On Anna Sofia’s 21st birthday, she read aloud this tribute to our mother, a true dominion woman:

I would like to take this opportunity to call to your attention the ones that really deserve the credit for my 21 years of life. I had very little hand in it, I can assure you.

First, My Heavenly Father, Who is the author of my existence and my future – my Sustainer and the Giver of Eternal Life.

And My earthly father, my God-ordained authority and protector.

And the woman that I call “blessed.” A woman who lost her life for His sake and found it, who made her husband great, and was subordinate to him in everything, though inferior to him in nothing.

My mother was God’s instrument to teach me what it meant to be a virtuous woman. Partly through her verbal instruction, but mostly through the silent example of her actions and deeds. Most of all, through the way she executed her duty to complement and complete my father. She is his perfect match and the secret to his greatness. She delights him with her company and conversation, sustains him with her strength, stimulates and sharpens him with her wisdom and intelligence, emboldens him with her praise, bolsters him with her cheerfulness, comforts him with her love, and heartens him with her courage.

Maybe the most significant way that she contributed to his success was by instilling his vision into his children. The things she chose for us to study, the things she taught us were important, the projects she encouraged us to pursue, were all in perfect harmony with his objective for our family.

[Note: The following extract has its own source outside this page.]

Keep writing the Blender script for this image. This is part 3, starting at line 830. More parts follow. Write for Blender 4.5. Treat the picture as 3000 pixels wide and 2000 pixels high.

She is uniquely suited to be the teacher of his children because the qualities that our father wants his family to be known for – dominion focus, ingenuity, creativity, entrepreneurialism, love of learning, a pioneer spirit – are all qualities that our mother models in every thing that she does.

The most important things I learned come from observing her two greatest strengths. First of all, her Humility.

I see her humility in her willingness to be overshadowed by Dad. She prefers to bask in his shadow than to chase after the fame and adulation that could so easily and rightly be hers. I’ve never known a woman who cared about personal glory less, or who deserved it more. She will be remembered with more respect than her contemporaries, who fought with religious zeal for recognition and prestige, and now have no one to rise up and call them “blessed.”

The other strength I would mention is her Courage.

Like a true pioneer, Mother was never affected by the fact that she was often standing alone, being “the only one” faithful in an entire country, and doing things no one else was doing. She never even considered the wave of disapproval that came from all sides for her decision to follow Scripture instead of modern culture.

At the altar, Mother promised to go wherever our father went, and to gratefully share in whatever Providence had in store for him, sometimes respect and appreciation, sometimes persecution and rejection, sometimes a high station, sometimes a low one. It’s her calm and unquenchable energy, her willingness to forego comfort and stability, her ability to adapt gracefully to any situation, that allows my father’s heart to safely trust in her. When a man’s heart can safely trust in his wife, it allows him to be a visionary, an entrepreneur, who can live boldly and dare to do great things.

He knew, as I did, that whenever times were the toughest, that’s when Mother is the strongest. That’s why, seven years ago, Dad was not nervous about asking her to leave her country that she loved, to follow him to the ends of the earth.

Last but not least, I appreciate her courage to go through painful labor to bring me into the world. The fact that I’m here to stand before you now is a testimony to that courage. It’s that courage that I especially would like to honor today.